Start of Provided material
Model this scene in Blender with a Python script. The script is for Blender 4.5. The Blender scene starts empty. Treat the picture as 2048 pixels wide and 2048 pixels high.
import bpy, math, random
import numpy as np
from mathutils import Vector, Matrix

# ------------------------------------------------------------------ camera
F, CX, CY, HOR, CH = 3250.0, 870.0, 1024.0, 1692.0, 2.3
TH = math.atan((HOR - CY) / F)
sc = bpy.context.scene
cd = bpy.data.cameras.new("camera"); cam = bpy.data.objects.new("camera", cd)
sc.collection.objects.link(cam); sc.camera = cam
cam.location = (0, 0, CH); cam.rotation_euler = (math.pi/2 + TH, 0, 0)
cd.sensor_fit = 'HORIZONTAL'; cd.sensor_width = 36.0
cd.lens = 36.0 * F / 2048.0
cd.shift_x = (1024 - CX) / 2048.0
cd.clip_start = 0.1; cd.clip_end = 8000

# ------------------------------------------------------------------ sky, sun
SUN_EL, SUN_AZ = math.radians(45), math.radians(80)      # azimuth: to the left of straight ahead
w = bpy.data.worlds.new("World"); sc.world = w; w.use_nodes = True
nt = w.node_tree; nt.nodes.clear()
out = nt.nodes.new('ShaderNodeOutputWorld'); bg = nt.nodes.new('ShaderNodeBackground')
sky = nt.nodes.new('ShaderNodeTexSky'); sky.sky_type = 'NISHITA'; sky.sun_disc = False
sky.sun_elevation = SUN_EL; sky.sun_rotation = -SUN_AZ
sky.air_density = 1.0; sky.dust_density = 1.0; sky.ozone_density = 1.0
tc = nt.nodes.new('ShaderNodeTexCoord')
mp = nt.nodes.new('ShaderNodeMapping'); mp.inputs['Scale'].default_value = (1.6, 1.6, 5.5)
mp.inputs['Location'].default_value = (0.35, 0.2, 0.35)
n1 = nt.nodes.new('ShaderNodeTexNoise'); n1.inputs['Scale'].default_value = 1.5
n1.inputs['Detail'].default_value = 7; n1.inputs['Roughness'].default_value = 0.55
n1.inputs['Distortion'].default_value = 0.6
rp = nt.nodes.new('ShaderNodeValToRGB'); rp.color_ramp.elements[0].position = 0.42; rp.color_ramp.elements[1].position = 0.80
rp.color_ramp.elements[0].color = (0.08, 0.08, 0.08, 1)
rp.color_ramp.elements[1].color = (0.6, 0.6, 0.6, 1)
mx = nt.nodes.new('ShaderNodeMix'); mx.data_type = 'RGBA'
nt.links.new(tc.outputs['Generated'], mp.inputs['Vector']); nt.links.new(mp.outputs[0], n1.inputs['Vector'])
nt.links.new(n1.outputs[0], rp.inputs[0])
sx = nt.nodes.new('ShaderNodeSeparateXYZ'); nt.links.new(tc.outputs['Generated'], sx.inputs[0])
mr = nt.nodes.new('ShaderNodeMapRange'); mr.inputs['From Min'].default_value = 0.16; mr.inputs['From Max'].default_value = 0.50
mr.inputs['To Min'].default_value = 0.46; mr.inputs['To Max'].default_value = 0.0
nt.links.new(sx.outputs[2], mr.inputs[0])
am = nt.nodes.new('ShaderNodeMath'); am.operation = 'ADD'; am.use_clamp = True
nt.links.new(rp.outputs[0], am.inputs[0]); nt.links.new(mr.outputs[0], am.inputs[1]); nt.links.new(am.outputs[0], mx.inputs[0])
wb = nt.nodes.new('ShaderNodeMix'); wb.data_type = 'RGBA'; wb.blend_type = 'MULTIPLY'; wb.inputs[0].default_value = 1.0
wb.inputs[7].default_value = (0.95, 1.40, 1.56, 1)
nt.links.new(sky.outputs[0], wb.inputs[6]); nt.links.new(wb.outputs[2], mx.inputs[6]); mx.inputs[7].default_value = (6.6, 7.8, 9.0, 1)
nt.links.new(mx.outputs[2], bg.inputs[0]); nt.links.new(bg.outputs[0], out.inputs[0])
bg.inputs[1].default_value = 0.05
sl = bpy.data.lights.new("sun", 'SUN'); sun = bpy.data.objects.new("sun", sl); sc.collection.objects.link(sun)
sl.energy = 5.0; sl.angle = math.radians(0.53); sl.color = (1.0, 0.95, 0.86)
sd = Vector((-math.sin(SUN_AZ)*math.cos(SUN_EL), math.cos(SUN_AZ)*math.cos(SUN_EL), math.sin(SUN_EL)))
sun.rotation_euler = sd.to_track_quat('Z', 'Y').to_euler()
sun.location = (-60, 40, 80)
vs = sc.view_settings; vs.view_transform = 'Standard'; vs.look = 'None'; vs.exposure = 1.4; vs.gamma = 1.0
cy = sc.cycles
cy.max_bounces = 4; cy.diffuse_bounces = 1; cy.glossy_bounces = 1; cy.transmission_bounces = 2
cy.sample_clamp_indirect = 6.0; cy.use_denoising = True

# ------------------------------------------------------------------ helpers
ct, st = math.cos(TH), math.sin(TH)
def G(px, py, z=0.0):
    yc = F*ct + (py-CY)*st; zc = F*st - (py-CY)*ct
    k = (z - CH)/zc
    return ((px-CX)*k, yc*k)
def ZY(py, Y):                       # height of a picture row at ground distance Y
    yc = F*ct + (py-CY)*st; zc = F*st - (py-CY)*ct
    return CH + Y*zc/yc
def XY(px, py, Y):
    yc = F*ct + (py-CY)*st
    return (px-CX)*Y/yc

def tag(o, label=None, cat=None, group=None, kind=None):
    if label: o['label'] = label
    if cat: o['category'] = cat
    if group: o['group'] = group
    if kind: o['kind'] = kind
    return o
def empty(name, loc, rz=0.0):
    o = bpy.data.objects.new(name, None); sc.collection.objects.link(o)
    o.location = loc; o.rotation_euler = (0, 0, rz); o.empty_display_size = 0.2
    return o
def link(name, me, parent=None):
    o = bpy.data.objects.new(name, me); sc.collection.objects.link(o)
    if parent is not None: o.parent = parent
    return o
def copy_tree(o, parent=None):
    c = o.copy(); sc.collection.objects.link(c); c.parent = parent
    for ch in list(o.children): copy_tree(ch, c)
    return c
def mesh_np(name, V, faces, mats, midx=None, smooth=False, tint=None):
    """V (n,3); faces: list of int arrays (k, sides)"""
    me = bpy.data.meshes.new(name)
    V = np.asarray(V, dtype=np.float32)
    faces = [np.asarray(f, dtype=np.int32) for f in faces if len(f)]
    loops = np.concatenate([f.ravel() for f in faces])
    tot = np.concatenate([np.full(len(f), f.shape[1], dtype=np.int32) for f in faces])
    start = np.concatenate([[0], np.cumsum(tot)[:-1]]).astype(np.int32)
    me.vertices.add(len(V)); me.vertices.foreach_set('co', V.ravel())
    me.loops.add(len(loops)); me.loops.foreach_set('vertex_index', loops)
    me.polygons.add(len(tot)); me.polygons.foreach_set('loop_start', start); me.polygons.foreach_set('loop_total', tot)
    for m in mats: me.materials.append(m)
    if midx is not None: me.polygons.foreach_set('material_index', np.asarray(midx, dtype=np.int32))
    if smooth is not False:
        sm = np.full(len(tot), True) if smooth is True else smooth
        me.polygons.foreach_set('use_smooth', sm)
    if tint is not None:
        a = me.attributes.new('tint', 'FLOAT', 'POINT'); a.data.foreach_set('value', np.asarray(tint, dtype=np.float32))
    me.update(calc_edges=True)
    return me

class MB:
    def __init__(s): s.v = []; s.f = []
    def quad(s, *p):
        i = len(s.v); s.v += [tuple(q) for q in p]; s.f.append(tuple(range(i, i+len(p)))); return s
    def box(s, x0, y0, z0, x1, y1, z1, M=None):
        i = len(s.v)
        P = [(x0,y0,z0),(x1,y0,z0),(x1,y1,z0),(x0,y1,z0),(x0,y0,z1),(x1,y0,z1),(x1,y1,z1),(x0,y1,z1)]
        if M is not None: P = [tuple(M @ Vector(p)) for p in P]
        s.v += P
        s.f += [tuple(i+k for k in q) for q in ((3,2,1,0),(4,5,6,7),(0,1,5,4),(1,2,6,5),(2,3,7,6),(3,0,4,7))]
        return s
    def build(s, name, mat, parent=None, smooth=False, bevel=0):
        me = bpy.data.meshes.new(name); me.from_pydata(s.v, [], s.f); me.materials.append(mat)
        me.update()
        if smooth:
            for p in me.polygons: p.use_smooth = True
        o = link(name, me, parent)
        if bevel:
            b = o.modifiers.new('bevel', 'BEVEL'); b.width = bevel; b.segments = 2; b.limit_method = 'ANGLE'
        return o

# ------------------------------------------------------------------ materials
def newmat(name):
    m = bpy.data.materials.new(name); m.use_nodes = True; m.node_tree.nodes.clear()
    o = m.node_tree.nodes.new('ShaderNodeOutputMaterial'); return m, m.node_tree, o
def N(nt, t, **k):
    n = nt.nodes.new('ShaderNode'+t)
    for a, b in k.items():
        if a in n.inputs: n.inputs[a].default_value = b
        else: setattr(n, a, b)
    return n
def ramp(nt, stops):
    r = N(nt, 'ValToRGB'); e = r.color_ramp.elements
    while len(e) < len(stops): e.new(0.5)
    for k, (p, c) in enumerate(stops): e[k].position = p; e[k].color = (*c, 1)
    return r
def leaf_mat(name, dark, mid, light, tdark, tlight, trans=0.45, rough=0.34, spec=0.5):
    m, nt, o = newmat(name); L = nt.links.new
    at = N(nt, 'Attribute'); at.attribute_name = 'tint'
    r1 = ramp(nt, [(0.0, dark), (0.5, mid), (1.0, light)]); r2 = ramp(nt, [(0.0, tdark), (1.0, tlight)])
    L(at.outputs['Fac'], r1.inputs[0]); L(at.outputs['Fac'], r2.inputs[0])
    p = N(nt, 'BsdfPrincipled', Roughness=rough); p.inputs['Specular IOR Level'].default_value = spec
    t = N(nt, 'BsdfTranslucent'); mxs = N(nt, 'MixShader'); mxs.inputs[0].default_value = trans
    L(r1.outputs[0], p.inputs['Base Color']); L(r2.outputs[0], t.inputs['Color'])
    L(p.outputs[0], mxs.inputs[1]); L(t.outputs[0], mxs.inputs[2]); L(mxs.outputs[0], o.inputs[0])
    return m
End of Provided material
Prompt: Reproduce exactly, and only, the lines from the one that contains "at = N(nt, 'Attribute');" down to the one that contains "r1.inputs[0]); L(at.outputs['Fac'], r2.inputs[0])", both ends included.

Written response:
    at = N(nt, 'Attribute'); at.attribute_name = 'tint'
    r1 = ramp(nt, [(0.0, dark), (0.5, mid), (1.0, light)]); r2 = ramp(nt, [(0.0, tdark), (1.0, tlight)])
    L(at.outputs['Fac'], r1.inputs[0]); L(at.outputs['Fac'], r2.inputs[0])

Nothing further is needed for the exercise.